Information Vs. Knowledge In The Fight Against Xenophobia


Our world is volatile and with the last century’s mass movement of people across the globe a clash of cultures has taken place. It is difficult to encounter any culture or country that is immune to discrimination or fear of foreigners or foreign ideas. Acts of violence are often the result of predetermined ideas and perceptions against an individual or group who represent a particular culture, religion or race. More often than not, these acts are unprovoked and the perceptions of the attacker misplaced, inaccurate or blatantly unfounded. In this situation, what role and impact do both knowledge and information have in curbing xenophobia and the negative behavior that results from it?

Some people base their ideas off of their personal experience, some off of facts and figures and most off of both. With fake news and terrorist acts becoming commonplace this changes the ways beliefs and ideas are formed. Take for example the story of a man who enters a restaurant and attacks a foreigner because he believes that the influx of immigrants into his country is taking jobs away from locals. Unless this man personally lost his job to a foreigner, or that man in particular, than he has no knowledge about this situation, he has no experience or understanding. More than likely he has been fed information from media sources about foreigners taking jobs and is building off of pre-established xenophobic beliefs to take out his anger. Now the concept of foreigners taking jobs has been proven time and again to be false and propaganda used for anti-immigrant agendas. So in the age of internet, fake news and information overload how can xenophobia be fought?

Cross-cultural integration initiatives have been proven to soften the lines of discrimination. The key is increasing positive knowledge building experiences. The more people interact the more they see each other as human beings who share the same hopes and fears. When people don’t interact and are simply fed harmful information about “the others”, distancing, desensitation and justification for actions comes easily. Acts of violence and discrimination no longer impact the aggressor because they view their perceived enemy as less than human. Some of the best places to carry out integration initiatives are on university campuses and schools, in the workplace and at local community centres and places of worship. Universities perhaps have the most potential for change because students work together on multiple levels and become inspired to create things not only together but that will bring their countries and cultures together. It is a place for knowledge and information to abound.

It is in fact xenophobia, not immigrants, that negatively impacts a country’s economy. Two years ago in South Africa, one of Africa’s most culturally diverse nations, there were a series of anti-immigrant attacks on foreign nationals and businesses. This raised legitimate concern that the nation’s economy would suffer, and it did. Rating agencies downgraded South Africa’s sovereign credit rating and bank rating, businesses closed, social instability increased, relations with other nations tightened and foreign investment confidence decreased. There are countless other examples of similar situations around the world. It remains true in South Africa and just about every other country that immigrants contribute positively to the economy, they don’t steal jobs or burden the economy. In many cases as well, immigrants are responsible for the initial socio-economic foundations of a country having built the railroads, cities, harbors and many other things.

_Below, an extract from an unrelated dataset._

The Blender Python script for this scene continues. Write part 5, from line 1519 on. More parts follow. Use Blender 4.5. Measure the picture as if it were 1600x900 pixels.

With the constant battle between knowledge and information it is up to each individual to do research and think strongly about their own stances instead of being drawn in by the crowd.

Studies by the UN have suggested that education that focuses on contributions of all groups to society can build cohesion and lower xenophobia. Additionally, access to education for migrant, stateless or otherwise marginalised groups, who are often discriminated against, is also necessary. The Roma, for example, rarely have access to quality education for their children and have been vilified by communities and states around Europe for decades. Thick lines of divide continue and neither side engages in enough positive interaction with the other or learns positive things about the other in schools. Due to pre-established negative knowledge, interactions that do occur tend to be negative and further solidify the views each side shares. Governments must also strictly deal with those who “falsify” history and establish inaccurate ideas and events to push a xenophobic agenda.

Special Rapporteur on contemporary forms of racism, Mutuma Ruteere in his briefing to the Geneva-based Human Rights Council said, “Education has a central role in creating new values and attitudes and provides us with important tools for addressing deep-rooted discrimination and the legacy of historical injustices.” The key is not only to learn about positive aspects of other cultures but to have positive real-life experiences with them. This means that classrooms and workplaces should be multicultural and teachers, managers and leaders should have the capability and dedication to help in building those experiences in a safe space that will eventually continue on outside the classroom and workplace to transform societies. In that way, the two inseparable components of progress—knowledge and information—can contribute to a nation’s social and economic development not its downfall.